As ever, people want more say in what goes on in their lives. People want to live freely. People want justice. As Billy Taylor and Dick Dallas had it, people want to do all the things that they can do.

 

One of PCASC’s many great strengths that has led to its many successes has been its connection of people to people, of storyteller to listener, and of listener to more listeners. In San Marcos Aviles, Chiapas, Mexico, people have stories markedly similar in basic plot to those I heard at Occupy Portland – if far more dire and often far more violent throughout the narrative – and they need listeners. For 20 years these Zapatistas have been fighting for autonomy, for the freedom to create their own stories instead of being actors in someone else’s.

 

The Zapatistas burst on to the world scene on January 1, 1994, quite purposely the same date NAFTA went into effect. Composed largely of people of indigenous Mayan descent, displaced for 500 years, the Zapatistas had spent the prior 11 years organizing communities in Chiapas, fighting the theft of their lands and resources, and resistingas the wilful destruction of their culture. In 1996, the Zapatista Army of National Liberation (EZLN) and the Mexican government signed the San Andres Accords, guaranteeing the right of indigenous people to govern themselves and not have their land and resources taken for extraction and tourism.

 

Like nearly every treaty ever signed with indigenous people, this one was not honored, and in 2001 the Mexican Senate and House of Representatives passed a so-called indigenous rights law that inverted the principles of the San Andres Accords by allowing individual states to decide whether to recognize indigenous autonomy, ”, Zapatista leader Subcomandante Marcos stated the law would be better titled the “Constitutional Recognition of the Rights and Culture of the Landowners and Racists.”

 

The indigenous of San Marcos Aviles lived the spirit of the San Andres Accords, organizing and governing themselves, and develop their own education system. The government, however, refused to recognize their autonomy, and in September, 2010, government forces drove these people off their land, destroyed their crops, and pillaged their houses. One month later the people returned, but they have since been subject to harassment, death threats, and the continued destruction of their crops.

 

One of the many problems with the Occupy movement, at least here in Portland, was a lack of willingness to deal with injustice’s many threads. Too many times I heard people saying they were not getting involved to discuss race. Without discussing race, how can you discuss the mortgage mess from which non-whites continue to suffer disproportionately? How can you discuss the police, who seemingly routinely murder non-whites and for many represent a terrorist group?

 

When you get people’s stories out there, vital connections can be made.
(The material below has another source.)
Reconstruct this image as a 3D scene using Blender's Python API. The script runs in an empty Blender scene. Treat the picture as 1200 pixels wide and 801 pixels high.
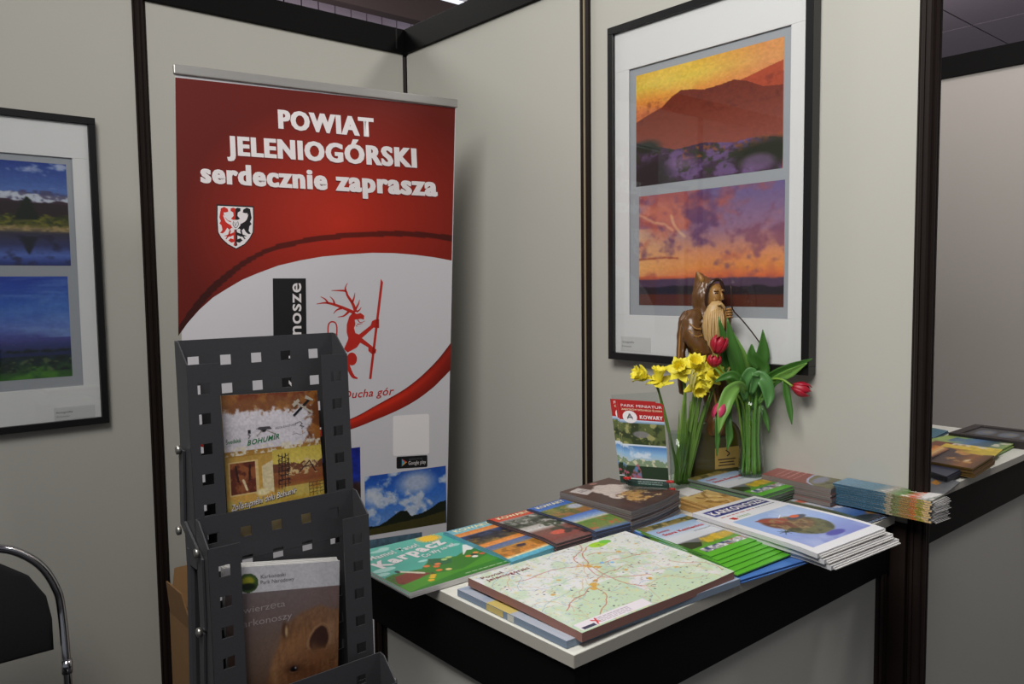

One of PCASC’s great strengths has always been giving voice to the people left out of the dominant narrative, granting others access to their stories. Stories have the power to bind us because they make the world much smaller through connections that make us realize how much we have in common. And those connections push us to act when we see injustice.

 

The struggle of the indigenous people of San Marcos Aviles is a familiar story of people fighting against seemingly insurmountable odds. It is the age old and oft repeated story of David and Goliath. It is the story, to harken back again to Taylor and Dallas, of people who wish they knew how it would feel to be free.

 

When I work in my or other people’s gardens, I feel a deep connection between myself and soil, light, and water. When I eat the food I grow, I taste that connection, and I am nourished by it. And when I see an indigenous farmer in San Marcos Aviles lamenting over another crop that has been destroyed by the forces of a government that defines freedom in terms of how they can prevent others from having it, I feel a deeper connection.